Die Abrechnung mit dem noch amtierenden Gespann fällt durchaus
abgestuft aus. Das entspricht auch dem Stimmungsbild - nicht dem
Abstimmungsbild - auf der Hauptversammlung. Fitschen, dem integren,
hochanständigen und authentischen, aber mit dem Abarbeiten der
Altlasten und dem proklamierten Kulturwandel vielleicht etwas
überforderten Beziehungsbanker der alten Schule wird mit der Bitte,
im Interesse eines geregelten Übergangs noch ein knappes Jahr
weiterzumachen, der verdiente sehr ehrenwerte Abschied bereitet.
Nebenbei: Ein früheres Ausscheiden wäre ein fatales Signal mit Blick
auf den laufenden Münchener Strafprozess gewesen.
John wer?
Für Jain dagegen, der sich mit seinem bizarren Auftritt mit
Simultanübersetzung auf der Hauptversammlung selbst zusätzlich
demontiert hatte, reichen drei Wochen Restamtszeit gerade, um den
Schreibtisch aufzuräumen. Dann geht er, kurioserweise zeitgleich mit
seinem Intimfeind Rainer Neske, dem bisherigen Privatkundenvorstand.
Den hätte man jetzt noch gut gebrauchen können, doch dieser Zug war
schon vor dem Aktionärstreffen abgefahren.
Jain, dem Achleitner auch sehr freundliche, in diesem Fall ein
gewisses Maß an Heuchelei nicht verbergende Worte hinterherruft, darf
oder muss dann noch ein halbes Jahr als Berater zur Verfügung stehen.
Er soll wohl das Aufräumen des milliardenteuren Porzellans
unterstützen, das mindestens unter den Augen des vormaligen
Investment-Banking-Chefs zerschlagen wurde, was bis heute weltweit
als Arbeitsbeschaffungsprogramm für Aufsichtsbehörden, Gerichte und
Anwälte dient.
Und der Neue? "John wer?", war man im ersten Moment versucht zu
fragen, als die Personalie am Sonntag die Runde machte. Nun wird
Cryan der 21. Chef in der 145-jährigen Geschichte der Deutschen Bank.
Im zweiten Moment fallen einem durchaus Argumente für die Berufung
des 54-jährigen Briten ein. Für ihn spreche weniger seine Tätigkeit
als Europa-Präsident von Temasek, des Staatsfonds Singapurs (2012 bis
2014), "als vielmehr seine vorherige Arbeit als CFO der
schweizerischen UBS, wo er von 2008 bis Ende 2010 mit Aufräumarbeiten
in der Krise beschäftigt war". Damit habe er sich als Leiter des
Prüfungsausschusses empfohlen, kommentierte die Börsen-Zeitung vor
zwei Jahren Cryans Berufung in den Aufsichtsrat der Deutschen Bank.
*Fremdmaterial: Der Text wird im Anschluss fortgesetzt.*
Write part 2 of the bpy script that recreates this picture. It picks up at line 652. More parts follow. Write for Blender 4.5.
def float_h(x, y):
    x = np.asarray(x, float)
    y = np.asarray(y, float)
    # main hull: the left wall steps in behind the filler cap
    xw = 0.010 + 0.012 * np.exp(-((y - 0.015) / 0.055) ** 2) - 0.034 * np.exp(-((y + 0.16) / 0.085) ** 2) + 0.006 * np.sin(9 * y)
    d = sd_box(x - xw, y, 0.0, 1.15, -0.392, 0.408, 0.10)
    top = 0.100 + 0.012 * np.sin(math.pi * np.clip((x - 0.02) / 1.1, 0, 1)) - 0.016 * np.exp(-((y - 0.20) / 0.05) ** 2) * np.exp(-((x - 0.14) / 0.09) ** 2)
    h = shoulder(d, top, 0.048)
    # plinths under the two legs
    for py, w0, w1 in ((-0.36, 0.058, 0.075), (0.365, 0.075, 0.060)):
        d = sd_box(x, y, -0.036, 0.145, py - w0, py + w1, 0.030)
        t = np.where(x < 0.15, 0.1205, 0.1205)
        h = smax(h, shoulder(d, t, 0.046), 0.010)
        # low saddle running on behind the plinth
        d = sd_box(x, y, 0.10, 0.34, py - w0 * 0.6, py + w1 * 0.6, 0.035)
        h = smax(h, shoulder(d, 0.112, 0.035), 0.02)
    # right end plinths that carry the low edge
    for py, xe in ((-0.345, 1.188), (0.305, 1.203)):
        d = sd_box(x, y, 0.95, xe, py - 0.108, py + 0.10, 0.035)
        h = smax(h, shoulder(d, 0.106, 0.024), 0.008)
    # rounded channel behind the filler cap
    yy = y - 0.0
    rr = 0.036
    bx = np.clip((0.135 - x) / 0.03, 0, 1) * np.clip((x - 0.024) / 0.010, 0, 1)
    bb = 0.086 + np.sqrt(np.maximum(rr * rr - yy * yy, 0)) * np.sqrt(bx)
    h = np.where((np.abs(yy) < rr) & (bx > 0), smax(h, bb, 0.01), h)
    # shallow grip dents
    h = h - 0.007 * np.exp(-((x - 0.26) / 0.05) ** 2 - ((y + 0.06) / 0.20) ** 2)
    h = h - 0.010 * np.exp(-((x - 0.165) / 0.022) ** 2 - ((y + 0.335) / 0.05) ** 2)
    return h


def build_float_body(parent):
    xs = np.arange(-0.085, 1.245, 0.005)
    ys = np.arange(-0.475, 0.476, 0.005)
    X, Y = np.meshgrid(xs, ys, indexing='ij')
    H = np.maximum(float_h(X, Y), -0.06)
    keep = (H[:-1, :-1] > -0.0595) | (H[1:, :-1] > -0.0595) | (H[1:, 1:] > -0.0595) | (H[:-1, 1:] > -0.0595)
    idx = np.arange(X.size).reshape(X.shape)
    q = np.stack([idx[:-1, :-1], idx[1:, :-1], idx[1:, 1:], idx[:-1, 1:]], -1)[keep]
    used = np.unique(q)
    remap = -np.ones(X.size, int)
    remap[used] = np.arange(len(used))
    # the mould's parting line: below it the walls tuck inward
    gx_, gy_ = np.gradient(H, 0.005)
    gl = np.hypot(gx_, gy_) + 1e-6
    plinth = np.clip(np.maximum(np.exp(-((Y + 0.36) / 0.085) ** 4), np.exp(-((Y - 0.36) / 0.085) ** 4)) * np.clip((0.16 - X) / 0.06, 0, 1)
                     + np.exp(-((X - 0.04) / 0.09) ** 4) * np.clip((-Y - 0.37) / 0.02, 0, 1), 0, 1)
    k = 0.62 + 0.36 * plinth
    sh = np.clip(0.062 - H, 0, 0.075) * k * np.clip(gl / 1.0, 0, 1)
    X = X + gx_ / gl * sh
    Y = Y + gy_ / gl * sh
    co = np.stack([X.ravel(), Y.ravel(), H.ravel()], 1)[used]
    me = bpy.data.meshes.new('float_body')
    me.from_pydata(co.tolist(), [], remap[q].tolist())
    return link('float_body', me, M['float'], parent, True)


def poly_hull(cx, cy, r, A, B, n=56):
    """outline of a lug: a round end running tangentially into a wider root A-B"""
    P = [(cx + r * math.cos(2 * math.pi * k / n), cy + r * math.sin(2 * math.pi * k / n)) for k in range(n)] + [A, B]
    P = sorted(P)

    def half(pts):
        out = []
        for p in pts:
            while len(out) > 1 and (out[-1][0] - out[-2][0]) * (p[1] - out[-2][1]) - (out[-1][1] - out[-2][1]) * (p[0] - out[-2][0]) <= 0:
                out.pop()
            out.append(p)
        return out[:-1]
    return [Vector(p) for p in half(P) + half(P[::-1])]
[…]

Der ehemalige UBS-Konzernchef Oswald Grübel hatte Cryan 2010
bescheinigt, dessen Fachwissen und Kompetenz seien entscheidend für
den Wiederaufbau der Finanzstärke der UBS nach der Krise gewesen.
Ein starkes Argument für Cryan kommt hinzu: Nach unzähligen
Rechtshändeln, bei deren Aufarbeitung schon zig Milliarden verbrannt
wurden, allzu überschaubaren Fortschritten in Sachen Kostenkontrolle
und Kulturwandel sowie einem jämmerlichen strategischen Zickzackkurs
kann es bei der Deutschen Bank nur besser werden. Das sieht auch die
Börse so: Der Kurssprung der "DBK"-Aktie am Montag um bis zu 8% war
ein klares "Herzlich willkommen" für Cryan.